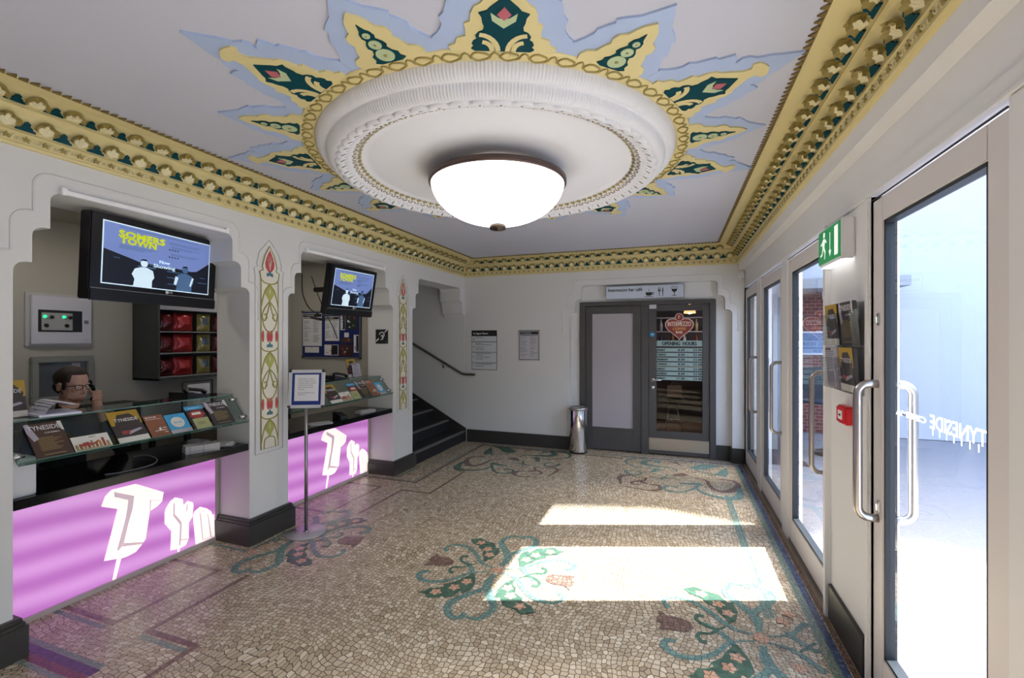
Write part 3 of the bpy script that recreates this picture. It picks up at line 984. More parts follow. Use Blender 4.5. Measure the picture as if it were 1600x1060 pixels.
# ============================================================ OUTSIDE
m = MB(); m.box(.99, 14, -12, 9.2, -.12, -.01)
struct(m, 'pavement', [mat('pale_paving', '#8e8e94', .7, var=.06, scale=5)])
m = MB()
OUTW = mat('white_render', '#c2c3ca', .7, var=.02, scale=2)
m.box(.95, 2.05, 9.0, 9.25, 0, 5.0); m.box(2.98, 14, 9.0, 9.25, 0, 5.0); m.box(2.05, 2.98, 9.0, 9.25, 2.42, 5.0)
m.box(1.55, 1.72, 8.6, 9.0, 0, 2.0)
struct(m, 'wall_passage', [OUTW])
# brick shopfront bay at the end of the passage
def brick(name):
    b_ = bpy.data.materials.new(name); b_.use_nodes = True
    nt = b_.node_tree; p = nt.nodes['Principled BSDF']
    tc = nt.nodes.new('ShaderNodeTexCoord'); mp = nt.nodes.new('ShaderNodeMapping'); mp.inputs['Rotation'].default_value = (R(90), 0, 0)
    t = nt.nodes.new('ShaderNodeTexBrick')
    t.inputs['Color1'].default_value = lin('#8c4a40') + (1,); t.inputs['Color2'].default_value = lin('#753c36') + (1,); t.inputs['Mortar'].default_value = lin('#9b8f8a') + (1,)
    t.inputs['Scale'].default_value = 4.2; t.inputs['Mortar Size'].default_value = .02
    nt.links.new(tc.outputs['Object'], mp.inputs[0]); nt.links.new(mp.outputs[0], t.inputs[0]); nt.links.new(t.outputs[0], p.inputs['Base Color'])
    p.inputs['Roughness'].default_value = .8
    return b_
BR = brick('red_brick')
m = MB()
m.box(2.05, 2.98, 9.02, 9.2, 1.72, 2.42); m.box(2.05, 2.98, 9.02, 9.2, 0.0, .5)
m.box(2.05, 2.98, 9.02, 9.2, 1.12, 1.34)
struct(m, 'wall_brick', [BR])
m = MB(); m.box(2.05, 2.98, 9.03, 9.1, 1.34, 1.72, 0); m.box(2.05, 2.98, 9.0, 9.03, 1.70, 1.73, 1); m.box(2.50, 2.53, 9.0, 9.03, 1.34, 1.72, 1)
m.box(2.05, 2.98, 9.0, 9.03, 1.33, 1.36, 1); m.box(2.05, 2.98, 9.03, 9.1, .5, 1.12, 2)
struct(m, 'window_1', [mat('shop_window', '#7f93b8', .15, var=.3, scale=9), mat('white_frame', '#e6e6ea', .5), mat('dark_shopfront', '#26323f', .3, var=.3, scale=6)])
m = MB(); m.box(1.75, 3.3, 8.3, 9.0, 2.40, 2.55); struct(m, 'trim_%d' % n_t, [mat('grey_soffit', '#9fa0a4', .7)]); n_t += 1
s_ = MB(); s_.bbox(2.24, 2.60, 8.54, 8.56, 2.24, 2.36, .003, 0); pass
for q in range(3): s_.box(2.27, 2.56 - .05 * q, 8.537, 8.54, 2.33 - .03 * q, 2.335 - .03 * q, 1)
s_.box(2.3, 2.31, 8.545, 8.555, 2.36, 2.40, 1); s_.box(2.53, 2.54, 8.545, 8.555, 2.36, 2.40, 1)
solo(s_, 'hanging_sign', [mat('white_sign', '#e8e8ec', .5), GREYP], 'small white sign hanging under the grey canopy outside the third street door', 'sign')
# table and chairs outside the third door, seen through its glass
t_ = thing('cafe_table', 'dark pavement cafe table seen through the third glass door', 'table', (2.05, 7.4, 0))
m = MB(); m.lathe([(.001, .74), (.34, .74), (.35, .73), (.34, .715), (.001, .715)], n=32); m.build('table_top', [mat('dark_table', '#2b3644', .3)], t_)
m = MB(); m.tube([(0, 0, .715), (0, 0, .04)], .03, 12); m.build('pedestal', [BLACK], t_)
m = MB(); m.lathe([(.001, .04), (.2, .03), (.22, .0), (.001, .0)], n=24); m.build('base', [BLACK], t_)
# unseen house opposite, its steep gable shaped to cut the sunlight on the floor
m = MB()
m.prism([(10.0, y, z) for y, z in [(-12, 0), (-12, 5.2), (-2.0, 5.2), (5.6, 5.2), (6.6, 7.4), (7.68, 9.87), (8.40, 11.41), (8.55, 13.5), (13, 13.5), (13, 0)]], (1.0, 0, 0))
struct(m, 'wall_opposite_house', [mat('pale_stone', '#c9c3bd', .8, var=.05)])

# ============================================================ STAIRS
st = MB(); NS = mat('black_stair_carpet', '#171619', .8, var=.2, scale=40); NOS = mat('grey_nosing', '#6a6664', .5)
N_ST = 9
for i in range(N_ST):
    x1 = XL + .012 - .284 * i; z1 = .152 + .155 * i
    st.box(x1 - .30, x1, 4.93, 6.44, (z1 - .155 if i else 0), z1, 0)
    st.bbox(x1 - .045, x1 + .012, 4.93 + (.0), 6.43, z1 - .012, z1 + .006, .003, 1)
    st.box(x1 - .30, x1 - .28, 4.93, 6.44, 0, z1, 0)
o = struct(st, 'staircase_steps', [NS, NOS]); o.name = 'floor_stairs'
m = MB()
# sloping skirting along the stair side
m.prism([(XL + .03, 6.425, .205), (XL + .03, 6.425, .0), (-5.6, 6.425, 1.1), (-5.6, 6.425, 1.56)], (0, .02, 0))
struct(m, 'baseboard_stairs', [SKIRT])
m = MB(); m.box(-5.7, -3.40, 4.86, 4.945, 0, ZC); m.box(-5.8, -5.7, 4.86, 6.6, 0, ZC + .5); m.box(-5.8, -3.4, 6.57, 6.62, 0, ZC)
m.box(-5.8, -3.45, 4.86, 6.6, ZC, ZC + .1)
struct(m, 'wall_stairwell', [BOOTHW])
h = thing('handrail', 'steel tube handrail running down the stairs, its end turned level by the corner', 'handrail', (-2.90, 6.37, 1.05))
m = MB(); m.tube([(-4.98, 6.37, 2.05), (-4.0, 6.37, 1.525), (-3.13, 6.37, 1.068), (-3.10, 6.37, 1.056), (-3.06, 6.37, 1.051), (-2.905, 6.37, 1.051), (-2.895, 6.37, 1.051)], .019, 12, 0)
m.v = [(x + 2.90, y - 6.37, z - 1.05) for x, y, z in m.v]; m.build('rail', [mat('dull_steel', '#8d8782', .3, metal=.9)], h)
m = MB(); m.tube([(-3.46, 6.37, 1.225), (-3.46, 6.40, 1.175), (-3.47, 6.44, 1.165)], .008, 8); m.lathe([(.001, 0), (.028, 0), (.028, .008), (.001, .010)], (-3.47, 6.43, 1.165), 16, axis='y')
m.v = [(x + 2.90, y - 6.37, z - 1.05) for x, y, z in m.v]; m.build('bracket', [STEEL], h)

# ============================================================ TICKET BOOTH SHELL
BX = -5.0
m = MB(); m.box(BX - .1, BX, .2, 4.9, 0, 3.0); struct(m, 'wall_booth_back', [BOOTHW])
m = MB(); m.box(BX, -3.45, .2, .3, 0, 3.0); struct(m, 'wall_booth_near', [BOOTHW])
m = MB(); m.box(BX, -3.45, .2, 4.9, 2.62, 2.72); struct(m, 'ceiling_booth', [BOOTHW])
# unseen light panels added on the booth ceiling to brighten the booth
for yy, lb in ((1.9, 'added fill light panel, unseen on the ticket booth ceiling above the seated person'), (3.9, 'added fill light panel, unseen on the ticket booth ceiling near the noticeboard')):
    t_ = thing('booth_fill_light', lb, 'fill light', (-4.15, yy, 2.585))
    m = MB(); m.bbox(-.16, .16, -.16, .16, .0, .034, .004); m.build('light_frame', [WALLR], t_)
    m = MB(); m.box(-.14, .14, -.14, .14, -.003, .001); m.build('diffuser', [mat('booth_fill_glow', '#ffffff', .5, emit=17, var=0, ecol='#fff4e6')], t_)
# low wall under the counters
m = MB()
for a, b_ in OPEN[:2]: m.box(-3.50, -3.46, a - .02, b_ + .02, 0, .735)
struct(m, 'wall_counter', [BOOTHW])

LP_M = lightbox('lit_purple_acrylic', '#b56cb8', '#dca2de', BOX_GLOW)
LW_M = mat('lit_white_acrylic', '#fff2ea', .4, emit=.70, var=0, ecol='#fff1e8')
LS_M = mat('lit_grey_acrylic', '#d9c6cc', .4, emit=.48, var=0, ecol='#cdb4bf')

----

Goal: In the listing above, find the line with "m = MB(); m.box(BX, -3.45, .2, 4.9, 2.62, 2.72);" and set down that line and all after it exactly, through the final line.

The completed task:
m = MB(); m.box(BX, -3.45, .2, 4.9, 2.62, 2.72); struct(m, 'ceiling_booth', [BOOTHW])
# unseen light panels added on the booth ceiling to brighten the booth
for yy, lb in ((1.9, 'added fill light panel, unseen on the ticket booth ceiling above the seated person'), (3.9, 'added fill light panel, unseen on the ticket booth ceiling near the noticeboard')):
    t_ = thing('booth_fill_light', lb, 'fill light', (-4.15, yy, 2.585))
    m = MB(); m.bbox(-.16, .16, -.16, .16, .0, .034, .004); m.build('light_frame', [WALLR], t_)
    m = MB(); m.box(-.14, .14, -.14, .14, -.003, .001); m.build('diffuser', [mat('booth_fill_glow', '#ffffff', .5, emit=17, var=0, ecol='#fff4e6')], t_)
# low wall under the counters
m = MB()
for a, b_ in OPEN[:2]: m.box(-3.50, -3.46, a - .02, b_ + .02, 0, .735)
struct(m, 'wall_counter', [BOOTHW])

LP_M = lightbox('lit_purple_acrylic', '#b56cb8', '#dca2de', BOX_GLOW)
LW_M = mat('lit_white_acrylic', '#fff2ea', .4, emit=.70, var=0, ecol='#fff1e8')
LS_M = mat('lit_grey_acrylic', '#d9c6cc', .4, emit=.48, var=0, ecol='#cdb4bf')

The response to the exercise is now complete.